RAs are also required to do community builders, which are less formal than the programs that address the Ethos Statement. RAs must do one community builder every week for the first six weeks and two a month after that. The programs can be anything from monthly dinners at Eastway to weekly get-togethers to watch “Grey’s Anatomy.”

“Programs aren’t the only way to create community, obviously, but they serve as a vehicle to communicate to students that we are committed to making the residence halls more than just a place to sleep,” Quillin said in an e-mail.

Most residence halls do more than the required amount of programs, offering students a variety. Often though, it’s the same group of people plus a few new students. Quillin said attendance is probably lower at traditional programs today than it was 20 years ago.

“What our challenge is, is finding something that really is going to be of interest to students,” Joseph said. “Once we can figure out what that is, then I think they’re going to come.”

One way Residence Services assesses students’ needs is the annual resident study sponsored by Educational Benchmarking Inc. According to this year’s survey, the majority of students thought their floor residents created a positive community. The survey also said the majority of students made some effort to get to know those on their floor.

Although the survey saw the largest number of respondents compared to past surveys (41.7 percent), more than half of those living on campus didn’t take the survey, whether it was because they deleted the e-mail without reading it, they we’re busy or they didn’t care.

“There has always been, in my entire career, some students who the only reason they’re living on campus is because it’s convenient and or the university’s requiring them to,” Joseph said.

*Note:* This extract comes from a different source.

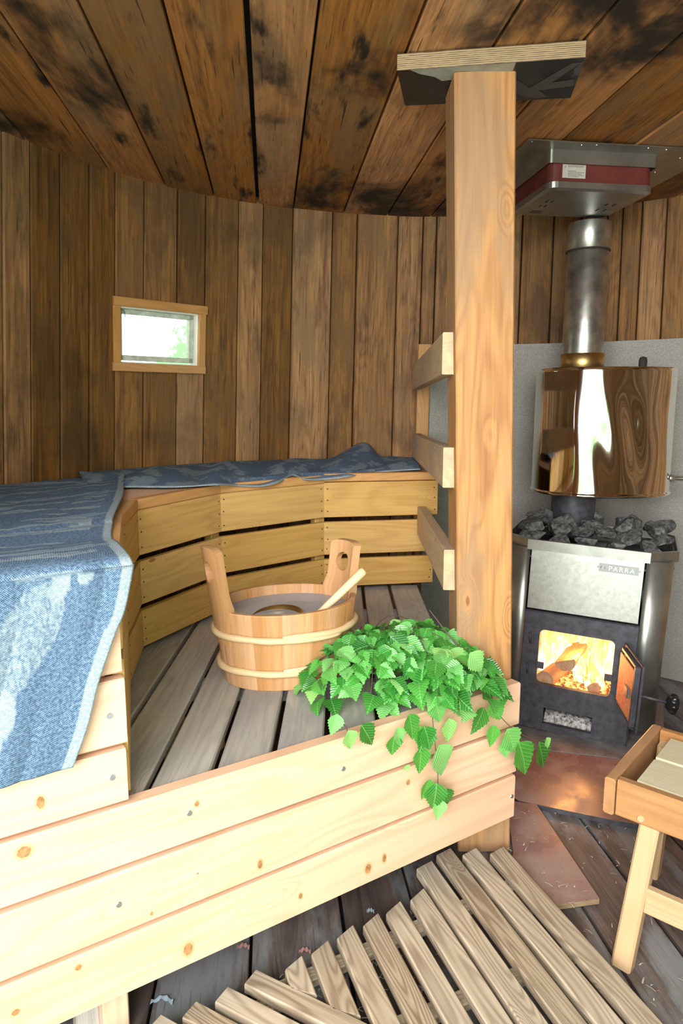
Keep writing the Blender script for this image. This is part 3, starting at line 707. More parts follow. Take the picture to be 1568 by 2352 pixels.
# handle staves: curved, with an oval hole
for side in (0, 1):
    base = math.pi+0.12 if side else 0.24
    half = 0.30 if side else 0.34; nu, nv = 20, 26; H1 = 0.405 if side else 0.375
    mb = MB(); off = roff()
    def hp(u, v, inner):
        z = BH*0.55 + (H1 - BH*0.55)*v; A, Bb = bdim(z); ex = 0.005 if not inner else -0.020
        ww = half*(1 - 0.12*max(0, v-0.35) + 0.22*math.exp(-((z-BH)/0.028)**2)); an = base + u*ww
        top = 0
        if v > 0.93: top = -0.010*(abs(u)**4)*(v-0.93)/0.07
        return bell(an, A+ex, Bb+ex, z+top)
    # hole region in (u,v)
    keep = {}
    def inhole(i, j):
        u = -1 + 2*(i+0.5)/nu; v = (j+0.5)/nv
        return (u/0.55)**2 + ((v-0.74)/0.115)**2 < 1.0
    vs_ = []; wc = []
    def snap(u, v):
        # push grid points close to the hole onto its rim
        q = math.hypot(u/0.55, (v-0.74)/0.115)
        if 0.70 < q < 1.28: return u/q, 0.74 + (v-0.74)/q
        return u, v
    for inner in (False, True):
        for j in range(nv+1):
            for i in range(nu+1):
                u, v = snap(-1+2*i/nu, j/nv)
                vs_.append(hp(u, v, inner)); wc.append(off + V((v*0.3, u*0.05, 0.01*inner)))
    N1 = (nu+1)*(nv+1); fs2 = []
    idx = lambda i, j, k: k*N1 + j*(nu+1) + i
    hole = {(i, j) for i in range(nu) for j in range(nv) if inhole(i, j)}
    for i in range(nu):
        for j in range(nv):
            if (i, j) in hole: continue
            fs2.append([idx(i, j, 0), idx(i+1, j, 0), idx(i+1, j+1, 0), idx(i, j+1, 0)])
            fs2.append([idx(i, j, 1), idx(i, j+1, 1), idx(i+1, j+1, 1), idx(i+1, j, 1)])
            for (di, dj, e0, e1) in ((-1, 0, (i, j), (i, j+1)), (1, 0, (i+1, j+1), (i+1, j)), (0, -1, (i+1, j), (i, j)), (0, 1, (i, j+1), (i+1, j+1))):
                ni_, nj_ = i+di, j+dj
                if (ni_, nj_) in hole or ni_ < 0 or nj_ < 0 or ni_ >= nu or nj_ >= nv:
                    fs2.append([idx(*e0, 0), idx(*e1, 0), idx(*e1, 1), idx(*e0, 1)])
    mb.add(vs_, fs2, wc, 0.4 if side else 0.55); mb.build('handle', M['bucket'], bk, local=True)
for hz in (0.155, 0.055):
    mb = MB(); pts = []; rads_ = []
    for k in range(83):
        an = R(252) + 2*math.pi*k/72; A, Bb = bdim(hz); e0 = max(0, 1-k/11); e1 = max(0, 1-(82-k)/11)
        pts.append(bell(an, A+0.006+0.004*e1, Bb+0.006+0.004*e1, hz + 0.007*min(1, e0*1.6) - 0.006*min(1, e1*1.6) + 0.0012*math.sin(k*0.6))); rads_.append(0.0098*(1-0.45*e0**2)*(1-0.5*e1**2)*(1+0.06*math.sin(k*1.1)))
    tube(mb, pts, rads_, 10)
    mb2 = mb; mb2.build('hoop', M['hoop'], bk, local=True)
# water
mb = MB(); wz = 0.554 + 0.196; A, Bb = bdim(0.196); top = []
for k in range(48): top.append(bell(2*math.pi*k/48, A-0.0158, Bb-0.0158, wz) + V((-0.165, 1.955, 0)))
A2, B2 = bdim(0.03); bot = [bell(2*math.pi*k/48, A2-0.0162, B2-0.0162, 0.554+0.027) + V((-0.165, 1.955, 0)) for k in range(48)]
mb.add(bot+top, [list(range(48))[::-1], [48+k for k in range(48)]] + [[k, (k+1) % 48, 48+(k+1) % 48, 48+k] for k in range(48)])
tag(mb.build('water', M['water']), 'clear water filling the oval wooden bucket', 'water')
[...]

Programs at other universities

Schools may have different programming models, but all have the same goal.

“It’s a matter of figuring out what (students) care about and relating that to whatever your focus is,” said Vicka Bell-Robinson, coordinator of living learning communities at Miami University.

Universities also know it takes more than a program to get students to participate in their halls.

“You have to be visible. You have to engage the students in conversation,” said Joseph Berthiaume, associate director for residence life at Wright State University.

Miami, Wright State and Kent State are public universities with less than 20,000 students. While Miami and Kent State have between 6,000 and 7,000 students living on campus, Wright State has just under 3,000.

All three have different housing options and requirements. Kent State has 24 residence halls (not including Small Group), and freshmen and sophomores are required to live on campus. Students at Wright State have 11 residence halls and four apartment complexes to choose from. Only freshmen are required to live on campus. Miami requires freshmen to live on campus, and next year, sophomores will also be required. The university has 36 residence halls and one apartment complex.

All three universities do surveys to address student satisfaction.

At Wright State, community advisers (RAs) do four or five programs a quarter. Berthiaume said community advisers did 300 programs in the fall quarter.

Miami’s RAs have different aspects of residence life they must address, including connections, fire safety, academic success, diversity, alcohol education and personal safety. Bell-Robinson said RAs do at least one activity every two weeks.

Like Kent State, there are some programs that attract more students than others.

“Social programs and programs containing giveaways are better attended than the programs that are a little bit more educationally focused,” Bell-Robinson said. “Most of the times there needs to be some incentive.”

Even if a program isn’t well attended, Berthiaume said he still wants the RAs to keep being creative.

Keeping up with student needs

In college, Quillin remembers when having a stereo was a big deal, and they were “big, huge, cumbersome things.”

Now though, it’s not a surprise for students to have TVs, DVD players, computers and game systems in their rooms, giving programs some competition.

“It’s difficult sometimes to get people out of their rooms because what’s the entertainment value?” Quillin said in a follow-up interview.

Competition between technology and programming is something universities across the country are facing.

“There’s no question that it presents a challenge in getting people to attend programs,” Berthiaume said. “We have to double our efforts in making sure we have programs that interest the residential community.”

At Miami, Residence Services is undergoing some changes on what they want students to gain and learn from living on campus. Bell-Robinson said it’s narrowed down to four topics: diversity, academic success, interpersonal development and community engagement.

At Kent State, the traditional programming model is still used, but it’s not uncommon to see events like Guitar Hero, video game tournaments and swing dancing lessons now.

“I think you just have to be creative,” Joseph said. “You young folks, you’ve grown up being entertained.”

Another way RAs program at Kent State is passive programming. Instead of having an event, RAs might create a bulletin board or hand out fliers on a topic they want to educate residents about.

More RAs are also using Facebook to advertise programs. Joseph, Bell-Robinson and Berthiaume said they have seen more events advertised through the site. It’s not uncommon for residence halls and residence hall organizations to have Facebook groups.

Although it’s more difficult to get students out of their rooms, Jeffrey Child, assistant professor in the School of Communication Studies, doesn’t think technology will replace face-to-face interaction.

“I don’t think people will ever not need human interaction,” said Child, who specializes in interpersonal communication. “It’s fundamental to who we are.”

Contact room and board reporter Brittany Moseley at [email protected].

Do you attend programs in your hall?

“No. They don’t seem as important as schoolwork or other events on campus.”

– Kevin Grace, sophomore, physical education

“I attend some. I’m a nursing major so it keeps you busy. I like all the educational ones and the relaxing ones, too.”

– Yanilsa Mendez, junior, nursing

“I do (because) I’m on hall council, and I have to. But I like to because they’re fun.”

– Mackenzie Graening, sophomore, communication studies

“No. I see the signs and stuff, but I always have other things to do like chill with friends or go to the rec.”

– Jason Peters, freshman, justice studies

“Last semester, I went to a couple hall council meetings because it was just something to do, but not this semester.”

– Staci Lobaugh, freshman, nursing

“No I don’t go to programs. I don’t know about them.”